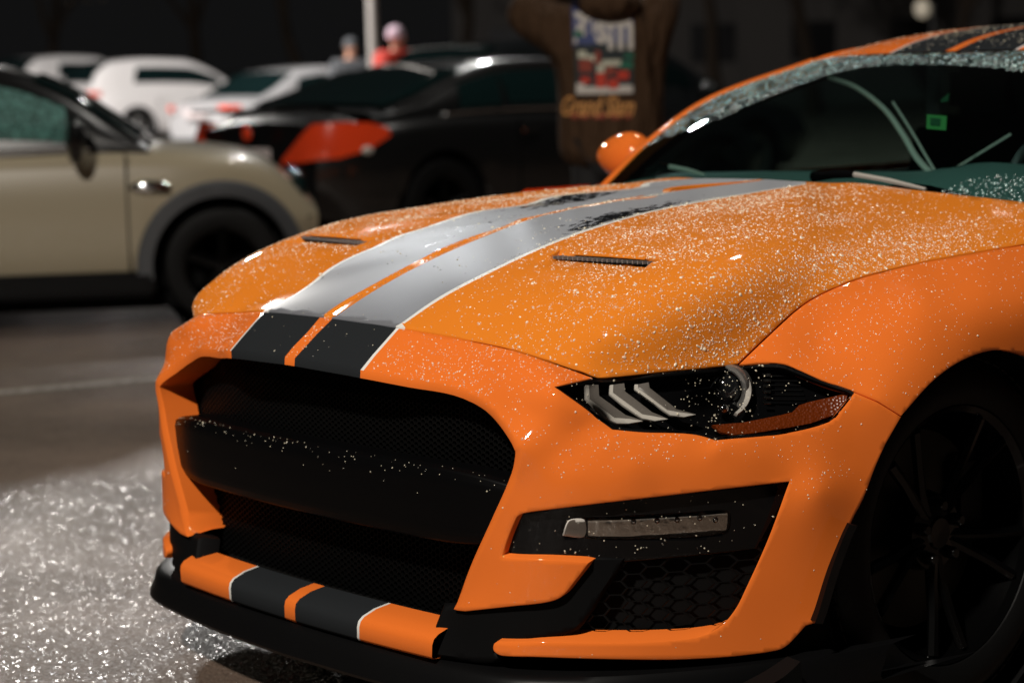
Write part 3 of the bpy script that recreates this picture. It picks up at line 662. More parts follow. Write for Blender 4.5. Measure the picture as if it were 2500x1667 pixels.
for i in range(len(ys_r)-1):
    for j in range(ncol-1):
        xm = abs(.5*(ucol[j]+ucol[j+1])); slr.append(1 if .0165 < xm < .197 else 2 if .197 < xm < .204 else 0)
mesh('roof', v, f, ['orange', 'stripe', 'white_line'], CAR, slr)
G = np.array([[roof_pt(x*(float(hw(y))-.01), y) for x in np.linspace(-1, 1, 21)] for y in np.linspace(3.352, 4.22, 24)]); v, f = grid_mesh(G); mesh('rear_window', v, f, 'windshield', CAR)
G = np.array([[roof_pt(x*(float(hw(y))), y) for x in np.linspace(-1, 1, 21)] for y in np.linspace(4.224, 4.76, 14)]); v, f = grid_mesh(G); mesh('boot_lid', v, f, 'orange', CAR)
for s_ in (1, -1):              # side glass and the pillar behind it
    top = np.array([(s_*(float(hw(y))+.012), y, roof_pt(float(hw(y)), y)[2]-.012) for y in np.linspace(2.26, 3.3, 16)]); bot = np.array([(s_*.80, y, .972) for y in np.linspace(1.72, 3.35, 16)])
    v, f = grid_mesh(np.array([bot*(1-t)+top*t for t in np.linspace(0, 1, 6)])); mesh('side_window', v, f, 'windshield', CAR)
    top = np.array([(s_*(float(hw(y))+.0), y, roof_pt(float(hw(y)), y)[2]-.01) for y in np.linspace(3.3, 4.25, 10)]); bot = np.array([(s_*.80, y, .972) for y in np.linspace(3.35, 4.5, 10)])
    v, f = grid_mesh(np.array([bot*(1-t)+top*t for t in np.linspace(0, 1, 6)])); mesh('c_pillar', v, f, 'orange', CAR)
    top = np.array([(s_*(float(hw(y))+.004), y, roof_pt(float(hw(y)), y)[2]+.002) for y in np.linspace(2.24, 3.4, 16)])
    b = MB(); b.tube(list(top), .016, 8); b.build('roof_rail', 'orange', CAR)
# ---- mirrors
def mirror(s_):
    b = MB(); c = np.array([s_*.945, 1.872, 1.034]); b.ball((0, 0, 0), (.112, .075, .068), 0, 28, 18)
    V = []
    for (x, y, z) in b.v:
        if y > .035: y = .035+(y-.035)*.25
        z2 = z*(1-.28*(x*s_/.105)) ; V.append((c[0]+x, c[1]+y+.02*s_*x/.1, c[2]+z2))
    b.v = V; o = b.build('mirror', 'orange', CAR, True, 60)
    b = MB(); b.tube([c+[-s_*.05, .01, -.055], c+[-s_*.10, .03, -.07], c+[-s_*.19, .03, -.075]], [.03, .025, .03], 10); b.build('mirror_arm', 'black_satin', o)
    b = MB(); b.box(c+[0, .053, 0], (.15, .004, .09), 0, bev=.001); b.build('mirror_glass', 'chrome', o)
mirror(-1); mirror(1)
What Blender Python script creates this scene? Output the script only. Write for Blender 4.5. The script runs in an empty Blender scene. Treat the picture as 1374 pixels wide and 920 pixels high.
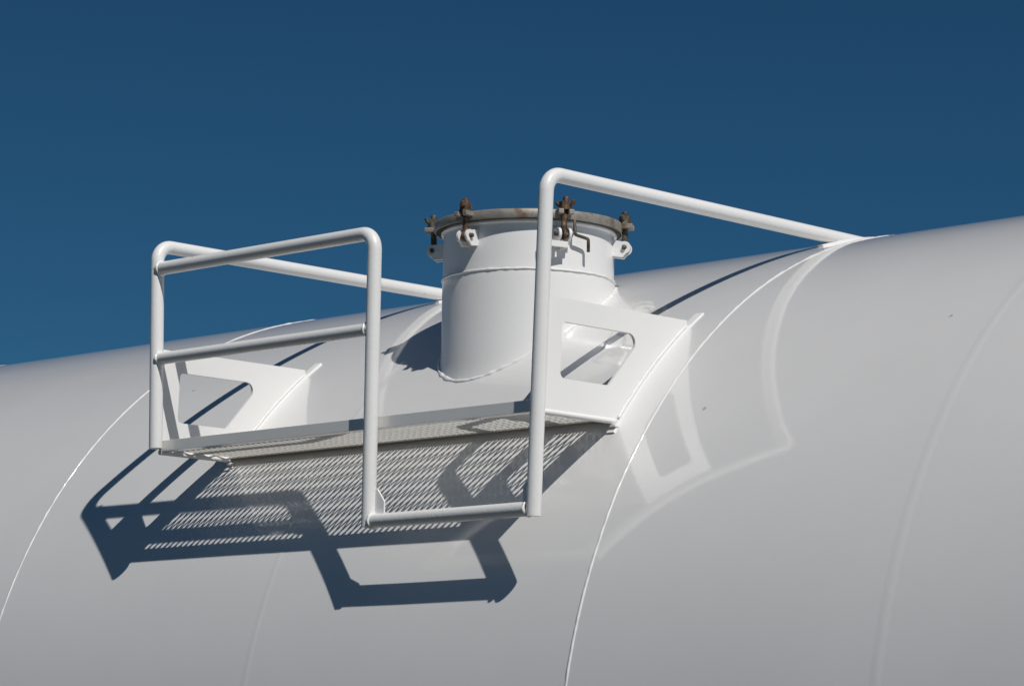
import bpy, bmesh, math, random
from mathutils import Vector, Matrix, noise
R_ = math.radians
random.seed(4)
S = bpy.context.scene
C = S.collection

# ------------------------------------------------------------ camera, light
cam = bpy.data.objects.new('camera', bpy.data.cameras.new('camera')); C.objects.link(cam)
cam.data.sensor_width = 36; cam.data.lens = 106.07
cam.data.clip_start = .1; cam.data.clip_end = 5000
yaw, pit, rol = R_(-44.4014), R_(8.4198), R_(0.7553)
fwd = Vector((math.sin(yaw)*math.cos(pit), math.cos(yaw)*math.cos(pit), math.sin(pit)))
rgt = Vector((math.cos(yaw), -math.sin(yaw), 0)); up = rgt.cross(fwd)
r2 = math.cos(rol)*rgt + math.sin(rol)*up; u2 = -math.sin(rol)*rgt + math.cos(rol)*up
m = Matrix((r2, u2, -fwd)).transposed().to_4x4(); m.translation = Vector((6.4962, -7.6681, .0624))
cam.matrix_world = m
S.camera = cam

EL = R_(48.67); AZ = R_(20.73)
SUN = Vector((math.cos(AZ)*math.cos(EL), -math.sin(AZ)*math.cos(EL), math.sin(EL)))
w = bpy.data.worlds.new('World'); S.world = w; w.use_nodes = True
nt = w.node_tree; bg = nt.nodes['Background']; sky = nt.nodes.new('ShaderNodeTexSky')
sky.sky_type = 'NISHITA'; sky.sun_disc = False
sky.sun_elevation = EL; sky.sun_rotation = math.atan2(SUN.x, SUN.y)
sky.altitude = 0; sky.air_density = .7; sky.dust_density = .0; sky.ozone_density = 10
bg.inputs['Strength'].default_value = .05
pol = nt.nodes.new('ShaderNodeMixRGB'); pol.blend_type = 'MULTIPLY'; pol.inputs[0].default_value = 1
pol.inputs[2].default_value = (.42, .85, .84, 1)      # deep polarised blue of the whole sky
nt.links.new(sky.outputs[0], pol.inputs[1]); nt.links.new(pol.outputs[0], bg.inputs[0])
sl = bpy.data.lights.new('sun', 'SUN'); sl.energy = 5.0; sl.angle = R_(.53); sl.color = (1, .965, .92)
so = bpy.data.objects.new('sun', sl); C.objects.link(so)
so.rotation_euler = SUN.to_track_quat('Z', 'Y').to_euler(); so.location = (4, -4, 8)
S.view_settings.view_transform = 'Standard'; S.view_settings.look = 'None'
S.view_settings.exposure = -.5; S.view_settings.gamma = 1
S.render.resolution_x = 1024; S.render.resolution_y = 685

# ------------------------------------------------------------ materials
def mat(name):
    M = bpy.data.materials.new(name); M.use_nodes = True
    t = M.node_tree; return M, t, t.nodes, t.links, t.nodes['Principled BSDF']
def noise_n(N, L, scale, detail=4, rough=.55, vec=None):
    n = N.new('ShaderNodeTexNoise'); n.inputs['Scale'].default_value = scale
    n.inputs['Detail'].default_value = detail; n.inputs['Roughness'].default_value = rough
    if vec: L.new(vec, n.inputs['Vector'])
    return n
def ramp(N, L, src, stops):
    r = N.new('ShaderNodeValToRGB'); e = r.color_ramp.elements
    while len(e) < len(stops): e.new(.5)
    for k, (p, c) in enumerate(stops):
        e[k].position = p; e[k].color = (*c, 1) if len(c) == 3 else c
    L.new(src, r.inputs[0]); return r
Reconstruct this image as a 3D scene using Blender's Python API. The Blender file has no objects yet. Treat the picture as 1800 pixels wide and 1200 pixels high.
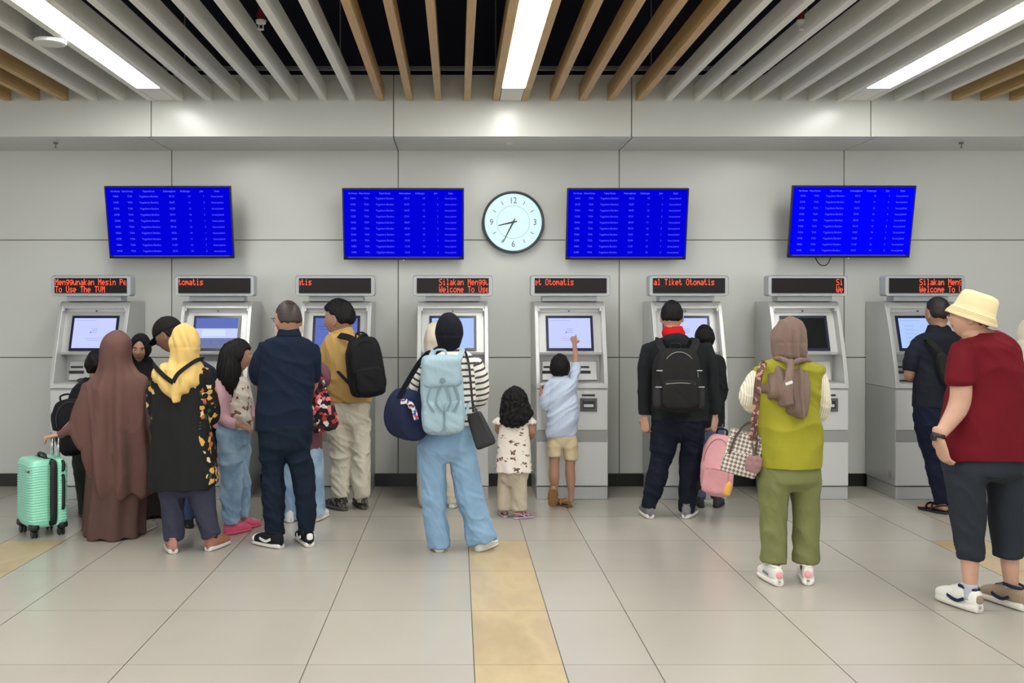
import bpy, bmesh, math, random
import numpy as np
from mathutils import Vector, Matrix, Euler

# ------------------------------------------------------------------ camera
F = 1760.0; CX = 803.0; HY = 550.0; EYE = 1.545
C = bpy.context.scene.collection
cam_d = bpy.data.cameras.new('camera'); cam = bpy.data.objects.new('camera', cam_d); C.objects.link(cam)
cam.location = (0, 0, EYE); cam.rotation_euler = (math.radians(90), 0, 0)
cam_d.sensor_width = 36.0; cam_d.sensor_fit = 'HORIZONTAL'; cam_d.lens = 36.0 * F / 1800.0
cam_d.shift_x = (900 - CX) / 1800.0; cam_d.shift_y = -(600 - HY) / 1800.0
cam_d.clip_start = 0.05; cam_d.clip_end = 100
bpy.context.scene.camera = cam
# ------------------------------------------------------------------ view and world
vs = bpy.context.scene.view_settings
bpy.context.scene.display_settings.display_device = 'sRGB'
vs.view_transform = 'Standard'; vs.look = 'None'; vs.gamma = 1.0; vs.exposure = 0.10; vs.use_curve_mapping = False
LAMP = 31.0          # ceiling strip lamps
WORLD = 1.55        # soft light of the open hall
w = bpy.data.worlds.new('hall'); bpy.context.scene.world = w; w.use_nodes = True
bg = w.node_tree.nodes['Background']; bg.inputs[0].default_value = (0.98, 0.99, 1.0, 1); bg.inputs[1].default_value = WORLD

# ------------------------------------------------------------------ helpers: colour, materials
def lin(c):
    c = c / 255.0
    return c / 12.92 if c <= 0.04045 else ((c + 0.055) / 1.055) ** 2.4
def rgb(r, g, b): return (lin(r), lin(g), lin(b), 1.0)
M = {}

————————

--- WORK TO BE COMPLETED ---
Only the lines from the one with "What Blender Python" down to the one with "C = S.collection" belong in your copy, both ends included; write them out exactly and skip any pictures.

--- FINAL RESULT ---
What Blender Python script creates this scene? Output the script only. Write for Blender 4.5. The script runs in an empty Blender scene. Treat the picture as 1374 pixels wide and 920 pixels high.
import bpy, bmesh, math, random
from mathutils import Vector, Matrix, noise
R_ = math.radians
random.seed(4)
S = bpy.context.scene
C = S.collection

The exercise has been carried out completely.